María José Navarro
La leche
Mariano Rajoy se llevó el otro día una leche de las gordas y sin embargo le ha sentado fenomenalmente bien. Me voy a explicar, que luego son capaces las tertulias de sacarme como cómplice a distancia e instigadora necesaria y ya me veo convertida en la versión femenina del Cojo Mantecas. Rajoy se llevó la otra tarde un susto de los gordos, un sobresalto violento, un rato malo, pero salió de todo eso hecho un titán. Poco importa si el imbécil que lo hizo es medio familia, medio idiota, radical del Pontevedra o tiene los codos ásperos. El tipo que se envalentonó para ser el líder de su grupo de imberbes es lo que es, un patán de libro, un pobre diablo que puede que lleve demasiadas collejas en el recreo del colegio y tenga necesidad de llamar la atención. Rajoy luce, aún a esta hora, una mascá muy importante en su mejilla y unas gafas nuevas, pero, lejos de perder seguridad, da la sensación, y por primera vez, de tenerla por fin.
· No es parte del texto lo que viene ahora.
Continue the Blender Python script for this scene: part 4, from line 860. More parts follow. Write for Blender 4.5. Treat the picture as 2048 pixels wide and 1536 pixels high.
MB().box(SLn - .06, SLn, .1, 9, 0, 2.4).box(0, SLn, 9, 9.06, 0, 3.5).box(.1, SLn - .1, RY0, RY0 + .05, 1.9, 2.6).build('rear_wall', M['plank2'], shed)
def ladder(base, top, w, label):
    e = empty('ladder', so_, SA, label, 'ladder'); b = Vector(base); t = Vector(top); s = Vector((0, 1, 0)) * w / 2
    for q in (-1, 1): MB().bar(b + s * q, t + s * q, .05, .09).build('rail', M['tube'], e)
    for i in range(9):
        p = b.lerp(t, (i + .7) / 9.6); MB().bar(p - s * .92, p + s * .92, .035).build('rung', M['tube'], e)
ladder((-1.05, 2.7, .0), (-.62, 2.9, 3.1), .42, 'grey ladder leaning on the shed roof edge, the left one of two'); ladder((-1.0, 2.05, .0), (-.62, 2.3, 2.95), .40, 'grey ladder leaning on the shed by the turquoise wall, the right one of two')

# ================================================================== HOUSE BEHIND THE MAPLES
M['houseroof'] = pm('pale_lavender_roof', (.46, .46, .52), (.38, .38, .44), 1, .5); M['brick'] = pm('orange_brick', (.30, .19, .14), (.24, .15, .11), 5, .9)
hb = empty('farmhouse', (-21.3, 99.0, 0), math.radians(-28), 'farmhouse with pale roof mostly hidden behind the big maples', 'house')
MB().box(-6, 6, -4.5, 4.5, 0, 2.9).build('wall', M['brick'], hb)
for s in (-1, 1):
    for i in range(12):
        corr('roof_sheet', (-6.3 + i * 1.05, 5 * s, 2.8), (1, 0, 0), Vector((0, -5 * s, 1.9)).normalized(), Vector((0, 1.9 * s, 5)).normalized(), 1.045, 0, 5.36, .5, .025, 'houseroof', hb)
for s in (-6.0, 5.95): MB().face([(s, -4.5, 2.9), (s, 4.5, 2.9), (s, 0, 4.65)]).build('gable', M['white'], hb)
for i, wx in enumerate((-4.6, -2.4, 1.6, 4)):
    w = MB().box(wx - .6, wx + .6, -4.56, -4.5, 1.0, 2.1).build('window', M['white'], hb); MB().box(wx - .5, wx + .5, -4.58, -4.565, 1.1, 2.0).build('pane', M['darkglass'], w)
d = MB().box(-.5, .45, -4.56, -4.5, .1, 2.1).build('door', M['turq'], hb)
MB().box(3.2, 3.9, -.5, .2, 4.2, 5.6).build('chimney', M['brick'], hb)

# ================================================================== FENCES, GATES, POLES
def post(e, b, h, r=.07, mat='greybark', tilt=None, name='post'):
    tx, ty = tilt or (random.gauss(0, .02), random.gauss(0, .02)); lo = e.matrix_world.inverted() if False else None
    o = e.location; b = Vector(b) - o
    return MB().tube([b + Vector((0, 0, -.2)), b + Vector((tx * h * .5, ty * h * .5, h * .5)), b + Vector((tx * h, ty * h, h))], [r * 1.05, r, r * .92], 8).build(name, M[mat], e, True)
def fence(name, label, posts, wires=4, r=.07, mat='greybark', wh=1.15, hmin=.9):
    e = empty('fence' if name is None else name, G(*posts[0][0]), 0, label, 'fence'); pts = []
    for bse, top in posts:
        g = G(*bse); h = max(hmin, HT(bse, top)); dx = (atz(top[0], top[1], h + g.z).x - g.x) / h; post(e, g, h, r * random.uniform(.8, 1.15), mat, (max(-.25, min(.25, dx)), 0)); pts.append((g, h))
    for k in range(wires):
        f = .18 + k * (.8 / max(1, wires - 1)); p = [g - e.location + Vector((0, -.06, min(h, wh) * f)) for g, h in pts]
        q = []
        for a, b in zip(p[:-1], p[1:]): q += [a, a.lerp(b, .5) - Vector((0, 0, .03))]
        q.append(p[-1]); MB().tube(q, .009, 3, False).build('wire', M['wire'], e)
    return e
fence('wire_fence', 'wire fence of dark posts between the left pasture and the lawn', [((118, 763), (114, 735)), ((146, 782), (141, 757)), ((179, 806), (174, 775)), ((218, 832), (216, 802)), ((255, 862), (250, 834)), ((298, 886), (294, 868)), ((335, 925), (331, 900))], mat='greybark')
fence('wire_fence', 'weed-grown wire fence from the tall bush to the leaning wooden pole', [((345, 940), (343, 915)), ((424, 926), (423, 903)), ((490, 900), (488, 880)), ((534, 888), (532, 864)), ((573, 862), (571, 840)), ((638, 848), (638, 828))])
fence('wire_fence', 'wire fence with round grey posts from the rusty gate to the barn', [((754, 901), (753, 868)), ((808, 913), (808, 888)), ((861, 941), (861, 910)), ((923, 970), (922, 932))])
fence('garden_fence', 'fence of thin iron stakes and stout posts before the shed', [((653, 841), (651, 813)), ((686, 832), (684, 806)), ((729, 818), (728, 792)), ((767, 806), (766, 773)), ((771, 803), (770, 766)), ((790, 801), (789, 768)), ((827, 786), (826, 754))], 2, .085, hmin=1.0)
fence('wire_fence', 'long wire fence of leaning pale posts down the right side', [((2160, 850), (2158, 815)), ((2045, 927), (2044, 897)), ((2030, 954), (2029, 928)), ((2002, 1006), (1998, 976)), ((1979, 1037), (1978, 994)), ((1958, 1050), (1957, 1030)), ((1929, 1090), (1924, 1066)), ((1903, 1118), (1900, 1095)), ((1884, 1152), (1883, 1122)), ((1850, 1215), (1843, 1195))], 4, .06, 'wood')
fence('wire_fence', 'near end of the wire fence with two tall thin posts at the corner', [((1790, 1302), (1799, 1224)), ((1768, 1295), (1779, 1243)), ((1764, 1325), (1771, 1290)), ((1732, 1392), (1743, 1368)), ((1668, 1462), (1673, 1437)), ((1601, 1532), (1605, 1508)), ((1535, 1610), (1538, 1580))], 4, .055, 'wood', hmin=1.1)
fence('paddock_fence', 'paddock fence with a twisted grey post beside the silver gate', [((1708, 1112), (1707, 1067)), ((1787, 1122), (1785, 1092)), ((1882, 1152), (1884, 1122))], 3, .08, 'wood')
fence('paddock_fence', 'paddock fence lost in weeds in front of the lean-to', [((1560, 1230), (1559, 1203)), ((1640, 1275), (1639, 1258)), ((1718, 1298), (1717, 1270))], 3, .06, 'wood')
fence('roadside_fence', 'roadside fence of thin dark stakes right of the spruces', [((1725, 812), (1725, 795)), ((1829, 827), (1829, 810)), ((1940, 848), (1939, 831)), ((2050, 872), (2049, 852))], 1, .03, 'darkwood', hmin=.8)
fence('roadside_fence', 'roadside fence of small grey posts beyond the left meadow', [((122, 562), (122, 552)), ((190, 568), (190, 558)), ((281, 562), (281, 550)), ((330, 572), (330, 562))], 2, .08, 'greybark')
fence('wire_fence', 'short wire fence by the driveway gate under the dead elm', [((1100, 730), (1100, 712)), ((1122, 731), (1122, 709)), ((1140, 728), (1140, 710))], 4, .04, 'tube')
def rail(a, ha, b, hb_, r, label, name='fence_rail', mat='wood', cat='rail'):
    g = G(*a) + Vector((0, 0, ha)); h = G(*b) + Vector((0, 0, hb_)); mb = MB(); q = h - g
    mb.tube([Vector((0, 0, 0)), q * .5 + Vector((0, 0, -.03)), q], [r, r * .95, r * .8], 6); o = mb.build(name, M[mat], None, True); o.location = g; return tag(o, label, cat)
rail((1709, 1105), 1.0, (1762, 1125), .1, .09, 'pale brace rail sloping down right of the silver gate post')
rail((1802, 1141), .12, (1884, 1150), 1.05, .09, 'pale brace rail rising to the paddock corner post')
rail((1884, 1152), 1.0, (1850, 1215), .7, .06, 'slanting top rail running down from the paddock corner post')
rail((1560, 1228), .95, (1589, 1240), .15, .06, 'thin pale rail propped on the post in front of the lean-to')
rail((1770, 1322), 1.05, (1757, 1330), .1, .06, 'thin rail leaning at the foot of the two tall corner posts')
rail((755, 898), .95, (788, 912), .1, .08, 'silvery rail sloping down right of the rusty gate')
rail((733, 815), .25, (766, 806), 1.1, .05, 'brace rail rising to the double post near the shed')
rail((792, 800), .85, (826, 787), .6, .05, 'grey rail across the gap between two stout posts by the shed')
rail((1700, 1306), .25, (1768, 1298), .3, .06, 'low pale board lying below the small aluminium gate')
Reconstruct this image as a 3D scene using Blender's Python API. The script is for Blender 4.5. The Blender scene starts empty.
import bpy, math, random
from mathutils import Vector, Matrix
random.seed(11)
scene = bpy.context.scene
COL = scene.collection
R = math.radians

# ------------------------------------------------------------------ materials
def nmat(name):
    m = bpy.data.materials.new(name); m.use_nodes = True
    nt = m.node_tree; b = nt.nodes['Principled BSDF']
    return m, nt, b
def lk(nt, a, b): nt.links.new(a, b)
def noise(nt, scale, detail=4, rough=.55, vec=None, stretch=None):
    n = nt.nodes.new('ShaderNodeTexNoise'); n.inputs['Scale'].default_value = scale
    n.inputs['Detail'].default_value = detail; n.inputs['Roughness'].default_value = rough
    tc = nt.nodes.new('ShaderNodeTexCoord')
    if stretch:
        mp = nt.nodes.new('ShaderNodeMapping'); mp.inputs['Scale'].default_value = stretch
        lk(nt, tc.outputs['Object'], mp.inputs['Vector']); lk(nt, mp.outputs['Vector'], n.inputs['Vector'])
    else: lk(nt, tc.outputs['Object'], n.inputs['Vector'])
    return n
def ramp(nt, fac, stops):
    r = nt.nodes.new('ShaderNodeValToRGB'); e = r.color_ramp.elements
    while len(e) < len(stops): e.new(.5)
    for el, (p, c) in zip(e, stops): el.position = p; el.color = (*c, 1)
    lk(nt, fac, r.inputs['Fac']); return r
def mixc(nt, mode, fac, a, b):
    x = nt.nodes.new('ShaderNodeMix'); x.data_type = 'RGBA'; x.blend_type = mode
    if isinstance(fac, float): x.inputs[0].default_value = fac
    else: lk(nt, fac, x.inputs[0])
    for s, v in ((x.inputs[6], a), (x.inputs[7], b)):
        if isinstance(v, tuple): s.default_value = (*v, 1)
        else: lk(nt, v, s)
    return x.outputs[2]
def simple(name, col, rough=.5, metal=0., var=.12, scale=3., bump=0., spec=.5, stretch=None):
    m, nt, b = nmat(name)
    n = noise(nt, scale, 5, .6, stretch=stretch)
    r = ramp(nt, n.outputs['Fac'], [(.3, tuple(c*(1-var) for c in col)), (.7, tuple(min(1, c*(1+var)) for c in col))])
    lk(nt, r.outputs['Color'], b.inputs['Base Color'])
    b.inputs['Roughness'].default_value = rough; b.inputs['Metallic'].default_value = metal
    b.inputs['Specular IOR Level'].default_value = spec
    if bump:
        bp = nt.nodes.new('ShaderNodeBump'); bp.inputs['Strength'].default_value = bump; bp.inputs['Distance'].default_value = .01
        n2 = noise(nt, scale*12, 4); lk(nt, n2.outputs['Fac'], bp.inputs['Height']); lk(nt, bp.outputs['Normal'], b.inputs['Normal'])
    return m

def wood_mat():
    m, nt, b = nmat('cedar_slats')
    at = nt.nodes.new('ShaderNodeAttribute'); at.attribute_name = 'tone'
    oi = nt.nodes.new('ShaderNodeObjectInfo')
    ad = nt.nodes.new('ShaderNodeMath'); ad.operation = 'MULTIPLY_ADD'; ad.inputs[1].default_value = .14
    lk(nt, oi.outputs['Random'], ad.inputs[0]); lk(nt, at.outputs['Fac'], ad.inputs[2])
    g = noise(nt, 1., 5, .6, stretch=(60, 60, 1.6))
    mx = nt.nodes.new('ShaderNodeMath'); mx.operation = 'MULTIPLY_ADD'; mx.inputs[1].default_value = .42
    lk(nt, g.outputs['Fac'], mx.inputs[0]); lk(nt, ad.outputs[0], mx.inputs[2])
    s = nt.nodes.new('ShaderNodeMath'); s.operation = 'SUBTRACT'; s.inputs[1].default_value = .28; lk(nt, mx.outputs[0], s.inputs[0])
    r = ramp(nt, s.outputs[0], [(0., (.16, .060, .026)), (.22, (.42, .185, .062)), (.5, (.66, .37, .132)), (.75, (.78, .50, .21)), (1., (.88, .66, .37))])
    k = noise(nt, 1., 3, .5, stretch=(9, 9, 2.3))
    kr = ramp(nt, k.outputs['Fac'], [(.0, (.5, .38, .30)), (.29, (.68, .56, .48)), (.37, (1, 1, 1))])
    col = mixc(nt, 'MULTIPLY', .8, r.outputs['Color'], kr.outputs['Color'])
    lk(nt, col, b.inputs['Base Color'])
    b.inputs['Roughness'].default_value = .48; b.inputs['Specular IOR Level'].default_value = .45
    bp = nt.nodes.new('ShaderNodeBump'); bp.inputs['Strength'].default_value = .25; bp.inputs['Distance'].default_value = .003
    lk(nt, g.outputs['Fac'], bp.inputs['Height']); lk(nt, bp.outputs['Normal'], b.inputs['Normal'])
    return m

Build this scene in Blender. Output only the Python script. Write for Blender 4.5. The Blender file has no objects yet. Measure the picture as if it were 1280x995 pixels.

Su reacción ante la circunstancia y su temple dicen mucho de un presidente de Gobierno que no se ha caracterizado precisamente por manejarse bien en la calle pero que ha sido un señor en el callejón oscuro. «No saco conclusiones políticas del incidente y pido que nadie lo haga». Pues a ver si toman nota algunos que los culpables ya comienzan a serlo por el simple hecho de estar sellando el paro en el momento de la agresión. Puede que haya remontado todo lo que perdió en su enfrentamiento con Pedro Sánchez. Puede que haya superado así su soberbia, su condescendencia y su falta de reflejos para salir del K.O. que le planteó el guapérrimo. Porque lo del guapérrimo es aparte y parece que no tiene solución. Se llama morir de éxito. O de ego. La conclusión sobre el jardazo que le metieron a Rajoy en Pontevedra es clara: al final, ha ganado el debate.